Un ancien agent du FBI a révélé le 8 février dernier que l’agence américaine avait publié un mémorandum désignant des catholiques suivant la messe traditionnelle, en latin, comme une menace extrémiste, les accusant de tenir des discours haineux. Confronté aux critiques d’une vingtaine de procureurs généraux et à la colère des conservateurs, le service de renseignement fédéral a retiré le mémo destiné au contre-terrorisme.
La dernière prise de Kyle Seraphin, un ancien agent spécial du FBI, met l’agence fédérale sous pression. Après avoir été suspendu l’an dernier, Seraphin a rejoint Truth Social, le média de l’ex-président Donald Trump, mais c’est sur le site Undercovered DC qu’il a dévoilé un document émanant du bureau du FBI de Richmond, en Virginie. Il révèle que les agents fédéraux ont lancé une enquête sur les catholiques "traditionalistes radicaux" qui constituent, selon eux, une menace extrémiste en raison de supposés liens avec les mouvements nationalistes blancs.
Seraphin a discrètement obtenu d’un agent du FBI une note du 23 janvier dernier intitulée "L'intérêt des extrémistes violents avec des motivations raciales ou ethniques pour l'idéologie catholique radicale-traditionaliste présente presque certainement de nouvelles opportunités de réduction" - sous-entendu "des risques". L’agence estime pouvoir notamment diminuer le risque de violences en recrutant des sources confidentielles au sein de mouvements catholiques suivant la messe traditionaliste.
Le mémo distingue entre les catholiques préférant simplement la messe en latin et enseignements antérieurs à Vatican II et ceux qui épouseraient "des croyances idéologiques plus extrémistes et une rhétorique violente". Le document permet de constater que le FBI utilise l’acronyme RTC (Radical-Traditionalist Catholics) pour une désignation rapide de ces catholiques "généralement caractérisés par le rejet du Concile Vatican II". Il assimile la préférence pour le latin et une théologie conservatrice à une "adhésion à l’idéologie antisémite, anti-immigrants, anti-LGBTQ et suprémaciste blanche".

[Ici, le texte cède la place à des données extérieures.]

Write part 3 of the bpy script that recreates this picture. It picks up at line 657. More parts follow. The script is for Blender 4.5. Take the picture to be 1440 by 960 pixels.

Un mémorandum non rigoureux selon le FBI
Le procureur général de Virginie James Miyares et les procureurs généraux de 19 autres États ont écrit une lettre le 10 février au procureur général des États-Unis Merrick Garland, l’équivalent du ministre de la Justice, exigeant que le gouvernement publie tous les documents utilisés pour rédiger la note. Selon le bureau de Miyares, "le mémorandum distingue entre ce que le FBI juge acceptable ou inacceptable concernant les croyances et pratiques catholiques". L’élu virginien dit que son État "est le berceau de la liberté religieuse et a une longue histoire de protection du droit inaliénable de vivre sa foi sans ingérence ni intimidation du gouvernement".
Face aux exigences des 20 procureurs généraux, le FBI a déclaré avoir retiré le document au motif qu’il manquait de rigueur : "Bien que notre pratique habituelle consiste à ne pas commenter des données de renseignement précis, ce produit particulier du bureau sur le terrain [de Richmond, NDLR] – uniquement diffusé au sein du FBI – quant à l’extrémisme violent à caractère racial ou ethnique ne répond pas aux normes rigoureuses du FBI." Le mémo se référait à des listes du Southern Poverty Law Center, une association de gauche qui déclare agir en faveur de la tolérance et surveiller l’extrême droite.
Mgr Knestout, l’évêque du diocèse de Richmond, a remercié le 13 février les procureurs généraux pour avoir défendu la liberté religieuse. S’étonnant que la Fraternité sacerdotale Saint-Pierre fût sur la liste du FBI, le prélat a souligné qu’une "préférence pour les formes traditionnelles de culte et une adhésion étroite aux enseignements de l'Église sur le mariage, la famille, la sexualité humaine et la dignité de la personne humaine ne sont pas synonymes d'extrémisme". Considérant qu’il faut éradiquer les extrémismes si l’on en trouve des preuves, il précise que cela ne peut se faire au détriment de la liberté religieuse.